Religion and astronomy may not overlap often, but a new NASA X-ray image
captures a celestial object that resembles the "Hand of God."
The
cosmic "hand of God" photo was produced when a star exploded and
ejected an enormous cloud of material, which NASA's Nuclear
Spectroscopic Telescope Array, or NuSTAR, glimpsed in high-energy
X-rays, shown in blue in the photo. NASA's Chandra X-ray Observatory had
imaged the green and red parts previously, using lower-energy X-rays.
"NuSTAR's
unique viewpoint, in seeing the highest-energy X-rays, is showing us
well-studied objects and regions in a whole new light," NuSTAR telescope
principal investigator Fiona Harrison, of the California
Institute of
Technology in Pasadena, said in a statement.
The new image
depicts a pulsar wind nebula, produced by the dense remnant of a star
that exploded in a supernova. What's left behind is a pulsar, called PSR
B1509-58 (B1509 for short), which spins around 7 times per second
blowing a wind of particles into material ejected during the star's
death throes.
As these particles interact with nearby magnetic
fields, they produce an X-ray glow in the shape of a hand. (The pulsar
is located near the bright white spot in the image but cannot be seen
itself, NASA officials said.)
Scientists aren't sure whether the
ejected material actually assumes the shape of a hand, or whether its
interaction with the pulsar's particles is just making it appear that
way.
"We don't know if the hand shape is an optical illusion,"

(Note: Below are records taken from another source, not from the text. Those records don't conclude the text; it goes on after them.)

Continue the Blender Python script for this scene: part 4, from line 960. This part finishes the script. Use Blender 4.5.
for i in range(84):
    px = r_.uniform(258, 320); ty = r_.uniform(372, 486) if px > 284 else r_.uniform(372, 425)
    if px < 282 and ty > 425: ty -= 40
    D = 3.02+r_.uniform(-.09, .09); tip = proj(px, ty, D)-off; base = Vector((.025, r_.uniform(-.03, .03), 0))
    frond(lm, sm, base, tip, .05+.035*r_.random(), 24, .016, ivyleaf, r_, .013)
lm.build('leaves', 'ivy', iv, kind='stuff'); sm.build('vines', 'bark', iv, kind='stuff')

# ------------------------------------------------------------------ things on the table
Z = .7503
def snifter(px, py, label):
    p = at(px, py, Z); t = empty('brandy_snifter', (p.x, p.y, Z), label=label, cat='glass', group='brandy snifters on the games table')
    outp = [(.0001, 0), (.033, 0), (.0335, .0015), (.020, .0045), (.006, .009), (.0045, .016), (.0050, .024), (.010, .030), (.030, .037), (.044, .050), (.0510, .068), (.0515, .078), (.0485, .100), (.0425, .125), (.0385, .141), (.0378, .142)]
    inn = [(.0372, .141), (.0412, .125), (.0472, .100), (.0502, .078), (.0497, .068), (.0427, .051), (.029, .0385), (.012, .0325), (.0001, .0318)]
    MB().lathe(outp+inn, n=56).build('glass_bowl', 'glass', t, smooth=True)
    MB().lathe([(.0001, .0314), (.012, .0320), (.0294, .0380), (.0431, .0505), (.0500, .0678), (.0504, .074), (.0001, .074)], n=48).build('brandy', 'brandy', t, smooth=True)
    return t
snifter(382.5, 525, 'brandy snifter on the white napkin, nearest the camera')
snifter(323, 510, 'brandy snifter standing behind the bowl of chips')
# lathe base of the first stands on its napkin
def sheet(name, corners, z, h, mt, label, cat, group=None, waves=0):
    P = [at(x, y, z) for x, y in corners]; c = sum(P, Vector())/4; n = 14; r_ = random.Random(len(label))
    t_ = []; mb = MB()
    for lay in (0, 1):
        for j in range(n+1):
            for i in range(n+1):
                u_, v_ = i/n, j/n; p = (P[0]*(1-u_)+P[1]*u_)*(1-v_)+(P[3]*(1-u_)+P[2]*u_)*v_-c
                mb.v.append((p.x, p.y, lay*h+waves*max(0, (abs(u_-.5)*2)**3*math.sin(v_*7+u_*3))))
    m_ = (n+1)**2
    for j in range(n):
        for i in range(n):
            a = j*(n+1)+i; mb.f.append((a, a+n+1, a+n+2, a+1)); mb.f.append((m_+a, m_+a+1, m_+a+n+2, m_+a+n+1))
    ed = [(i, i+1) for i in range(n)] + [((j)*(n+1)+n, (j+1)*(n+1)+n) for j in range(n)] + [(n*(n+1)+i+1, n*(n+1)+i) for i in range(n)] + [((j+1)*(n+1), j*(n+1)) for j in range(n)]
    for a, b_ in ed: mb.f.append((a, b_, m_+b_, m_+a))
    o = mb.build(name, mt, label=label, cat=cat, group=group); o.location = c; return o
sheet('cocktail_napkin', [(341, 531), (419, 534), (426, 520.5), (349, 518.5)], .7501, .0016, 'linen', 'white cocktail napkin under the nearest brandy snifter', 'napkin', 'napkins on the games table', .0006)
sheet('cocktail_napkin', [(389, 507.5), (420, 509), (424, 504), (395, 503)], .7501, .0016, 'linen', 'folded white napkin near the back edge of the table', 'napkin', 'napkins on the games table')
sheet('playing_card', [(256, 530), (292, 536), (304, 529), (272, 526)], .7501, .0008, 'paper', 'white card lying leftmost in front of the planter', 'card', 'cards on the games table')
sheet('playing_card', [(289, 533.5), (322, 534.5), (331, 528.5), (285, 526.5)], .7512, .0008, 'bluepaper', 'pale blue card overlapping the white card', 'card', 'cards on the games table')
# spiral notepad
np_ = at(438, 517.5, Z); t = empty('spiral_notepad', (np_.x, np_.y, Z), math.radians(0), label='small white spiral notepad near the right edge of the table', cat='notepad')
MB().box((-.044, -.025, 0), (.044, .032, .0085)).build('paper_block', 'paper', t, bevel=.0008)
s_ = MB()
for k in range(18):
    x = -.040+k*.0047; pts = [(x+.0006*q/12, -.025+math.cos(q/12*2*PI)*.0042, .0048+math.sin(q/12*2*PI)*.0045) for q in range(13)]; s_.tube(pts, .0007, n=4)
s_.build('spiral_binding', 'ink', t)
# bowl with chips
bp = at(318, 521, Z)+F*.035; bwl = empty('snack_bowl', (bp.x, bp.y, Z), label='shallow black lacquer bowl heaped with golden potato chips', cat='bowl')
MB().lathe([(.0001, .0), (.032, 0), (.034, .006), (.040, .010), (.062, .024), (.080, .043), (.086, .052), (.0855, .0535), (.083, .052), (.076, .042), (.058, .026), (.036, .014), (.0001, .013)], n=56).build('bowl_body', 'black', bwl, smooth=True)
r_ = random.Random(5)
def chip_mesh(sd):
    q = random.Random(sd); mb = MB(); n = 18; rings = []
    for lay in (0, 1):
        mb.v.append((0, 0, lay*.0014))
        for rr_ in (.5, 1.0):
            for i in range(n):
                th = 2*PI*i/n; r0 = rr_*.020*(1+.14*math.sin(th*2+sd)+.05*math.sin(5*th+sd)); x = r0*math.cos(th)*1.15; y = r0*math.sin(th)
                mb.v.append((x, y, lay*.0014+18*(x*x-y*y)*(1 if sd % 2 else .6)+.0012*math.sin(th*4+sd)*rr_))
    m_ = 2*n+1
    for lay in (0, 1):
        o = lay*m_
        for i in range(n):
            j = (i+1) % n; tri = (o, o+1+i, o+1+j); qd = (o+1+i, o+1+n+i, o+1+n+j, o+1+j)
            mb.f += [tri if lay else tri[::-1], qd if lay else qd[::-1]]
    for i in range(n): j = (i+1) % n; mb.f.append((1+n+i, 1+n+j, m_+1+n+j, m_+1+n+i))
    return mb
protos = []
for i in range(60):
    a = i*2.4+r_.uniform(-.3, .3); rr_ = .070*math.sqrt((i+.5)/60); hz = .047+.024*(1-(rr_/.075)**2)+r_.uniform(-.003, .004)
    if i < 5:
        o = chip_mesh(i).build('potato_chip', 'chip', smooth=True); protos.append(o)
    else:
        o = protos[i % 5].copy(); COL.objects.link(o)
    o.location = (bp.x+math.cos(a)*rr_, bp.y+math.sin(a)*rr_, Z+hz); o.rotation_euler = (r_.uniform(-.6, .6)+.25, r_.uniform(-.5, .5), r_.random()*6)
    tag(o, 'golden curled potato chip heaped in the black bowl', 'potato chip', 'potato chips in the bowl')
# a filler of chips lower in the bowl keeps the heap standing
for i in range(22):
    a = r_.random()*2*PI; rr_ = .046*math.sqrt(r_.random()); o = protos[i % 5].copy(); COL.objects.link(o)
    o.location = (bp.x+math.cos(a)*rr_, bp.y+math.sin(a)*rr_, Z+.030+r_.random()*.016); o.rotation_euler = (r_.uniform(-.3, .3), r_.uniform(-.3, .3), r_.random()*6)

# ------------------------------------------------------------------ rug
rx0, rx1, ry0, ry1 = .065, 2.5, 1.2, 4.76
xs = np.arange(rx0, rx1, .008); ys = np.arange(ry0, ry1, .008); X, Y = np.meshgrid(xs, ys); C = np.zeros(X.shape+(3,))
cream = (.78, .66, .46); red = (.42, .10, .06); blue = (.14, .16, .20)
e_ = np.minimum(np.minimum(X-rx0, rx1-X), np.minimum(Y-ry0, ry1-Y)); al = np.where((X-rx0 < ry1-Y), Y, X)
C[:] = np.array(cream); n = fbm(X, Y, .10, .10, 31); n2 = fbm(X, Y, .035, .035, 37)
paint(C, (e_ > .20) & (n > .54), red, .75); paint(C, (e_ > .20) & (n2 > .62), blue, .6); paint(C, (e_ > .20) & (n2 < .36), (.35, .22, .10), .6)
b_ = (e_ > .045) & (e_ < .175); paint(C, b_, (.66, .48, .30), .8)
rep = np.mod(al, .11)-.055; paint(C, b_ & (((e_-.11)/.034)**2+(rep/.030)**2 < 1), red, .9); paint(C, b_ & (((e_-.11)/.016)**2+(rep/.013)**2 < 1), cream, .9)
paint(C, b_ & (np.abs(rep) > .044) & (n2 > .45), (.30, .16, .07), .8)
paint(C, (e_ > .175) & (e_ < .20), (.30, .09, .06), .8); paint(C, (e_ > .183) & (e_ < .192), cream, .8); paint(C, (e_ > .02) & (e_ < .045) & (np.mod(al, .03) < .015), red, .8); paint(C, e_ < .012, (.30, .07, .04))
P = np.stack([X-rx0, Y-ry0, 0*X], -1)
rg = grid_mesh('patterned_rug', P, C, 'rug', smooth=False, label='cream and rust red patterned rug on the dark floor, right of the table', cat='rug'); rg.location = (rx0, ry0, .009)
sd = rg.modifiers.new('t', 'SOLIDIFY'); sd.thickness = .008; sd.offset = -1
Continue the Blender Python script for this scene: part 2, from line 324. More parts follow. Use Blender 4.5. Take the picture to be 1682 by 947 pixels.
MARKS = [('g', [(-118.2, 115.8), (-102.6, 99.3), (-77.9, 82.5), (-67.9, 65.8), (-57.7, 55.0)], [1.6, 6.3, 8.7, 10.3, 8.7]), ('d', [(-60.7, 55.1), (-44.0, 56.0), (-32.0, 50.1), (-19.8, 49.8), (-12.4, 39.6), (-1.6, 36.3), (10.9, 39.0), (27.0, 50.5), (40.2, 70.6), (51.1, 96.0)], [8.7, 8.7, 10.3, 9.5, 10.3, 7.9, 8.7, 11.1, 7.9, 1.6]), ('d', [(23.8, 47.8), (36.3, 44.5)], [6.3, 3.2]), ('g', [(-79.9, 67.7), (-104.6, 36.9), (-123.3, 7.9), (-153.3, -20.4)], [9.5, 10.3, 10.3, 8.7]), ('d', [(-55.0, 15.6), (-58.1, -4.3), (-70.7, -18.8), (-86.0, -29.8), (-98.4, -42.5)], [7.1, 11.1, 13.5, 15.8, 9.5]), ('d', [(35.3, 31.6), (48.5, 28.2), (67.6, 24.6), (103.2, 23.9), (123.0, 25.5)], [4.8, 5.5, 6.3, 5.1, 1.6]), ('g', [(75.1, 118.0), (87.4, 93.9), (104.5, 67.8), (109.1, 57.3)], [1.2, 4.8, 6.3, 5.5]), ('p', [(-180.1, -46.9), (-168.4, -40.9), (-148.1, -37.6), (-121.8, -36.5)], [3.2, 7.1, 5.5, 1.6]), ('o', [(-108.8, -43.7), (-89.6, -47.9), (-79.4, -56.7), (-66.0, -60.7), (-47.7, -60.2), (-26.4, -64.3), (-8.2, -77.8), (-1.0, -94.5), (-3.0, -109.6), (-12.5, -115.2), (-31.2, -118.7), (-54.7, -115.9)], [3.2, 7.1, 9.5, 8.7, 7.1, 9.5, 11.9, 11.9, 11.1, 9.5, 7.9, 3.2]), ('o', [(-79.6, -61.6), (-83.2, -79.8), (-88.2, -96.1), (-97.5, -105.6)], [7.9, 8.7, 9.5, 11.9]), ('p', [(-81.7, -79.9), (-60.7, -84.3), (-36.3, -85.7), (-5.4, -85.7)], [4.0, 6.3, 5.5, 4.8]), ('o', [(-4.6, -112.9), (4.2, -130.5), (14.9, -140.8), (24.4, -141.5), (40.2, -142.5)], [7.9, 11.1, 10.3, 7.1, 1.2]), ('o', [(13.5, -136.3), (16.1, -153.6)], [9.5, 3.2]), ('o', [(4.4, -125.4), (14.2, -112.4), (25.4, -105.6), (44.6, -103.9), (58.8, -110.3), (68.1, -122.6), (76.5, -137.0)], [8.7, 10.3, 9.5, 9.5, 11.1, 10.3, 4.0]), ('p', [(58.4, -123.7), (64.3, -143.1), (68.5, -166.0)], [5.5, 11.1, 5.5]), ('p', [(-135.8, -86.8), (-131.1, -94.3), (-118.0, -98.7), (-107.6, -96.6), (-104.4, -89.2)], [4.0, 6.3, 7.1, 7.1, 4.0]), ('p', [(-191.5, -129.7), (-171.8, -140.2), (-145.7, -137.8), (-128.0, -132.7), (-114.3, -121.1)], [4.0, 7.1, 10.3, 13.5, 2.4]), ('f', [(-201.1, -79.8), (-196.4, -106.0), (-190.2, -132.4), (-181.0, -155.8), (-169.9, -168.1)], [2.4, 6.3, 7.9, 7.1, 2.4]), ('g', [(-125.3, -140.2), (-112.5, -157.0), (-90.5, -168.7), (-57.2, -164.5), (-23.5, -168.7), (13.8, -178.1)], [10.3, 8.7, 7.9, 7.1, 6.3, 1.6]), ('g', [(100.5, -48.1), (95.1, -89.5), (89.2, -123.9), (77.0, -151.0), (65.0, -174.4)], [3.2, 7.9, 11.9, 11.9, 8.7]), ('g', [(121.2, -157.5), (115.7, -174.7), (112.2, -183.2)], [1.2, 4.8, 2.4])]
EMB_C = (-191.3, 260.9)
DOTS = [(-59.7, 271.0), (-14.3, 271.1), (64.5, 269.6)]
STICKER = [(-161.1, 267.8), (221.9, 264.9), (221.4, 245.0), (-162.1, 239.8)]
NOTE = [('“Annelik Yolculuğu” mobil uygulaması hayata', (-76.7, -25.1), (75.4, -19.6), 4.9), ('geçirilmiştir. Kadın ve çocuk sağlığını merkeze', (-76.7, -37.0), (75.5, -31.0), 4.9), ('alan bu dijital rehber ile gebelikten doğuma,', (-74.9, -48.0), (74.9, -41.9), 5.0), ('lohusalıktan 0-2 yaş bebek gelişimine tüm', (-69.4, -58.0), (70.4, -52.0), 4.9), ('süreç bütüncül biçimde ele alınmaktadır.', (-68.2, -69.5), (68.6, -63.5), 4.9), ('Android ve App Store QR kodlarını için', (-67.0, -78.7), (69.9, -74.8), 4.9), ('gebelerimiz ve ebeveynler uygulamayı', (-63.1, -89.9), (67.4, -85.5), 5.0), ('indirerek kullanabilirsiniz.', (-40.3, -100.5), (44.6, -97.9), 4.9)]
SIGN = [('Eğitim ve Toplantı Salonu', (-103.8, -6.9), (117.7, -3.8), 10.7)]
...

Hongjun An, of McGill University in Montreal, said in a statement. "With
NuSTAR, the hand looks more like a fist, which is giving us some
clues."
The red cloud appearing at the fingertips is a separate
structure called RCW 89. The pulsar's wind may be heating the cloud to
produce the low-energy X-ray glow, astronomers believe.
The X-ray
energies seen by NuSTAR range from 7 to 25 kiloelectron volts, or keV,
whereas the energies seen by Chandra range from 0.5 to 2 keV.
The
Hand of God is an example of pareidolia, the psychological phenomenon
of perceiving familiar shapes in random or vague images. Other common
forms of pareidolia include seeing animals or faces in clouds, or the
man in the moon. Despite its supernatural appearance, the Hand of God
was produced by natural astrophysical phenomena.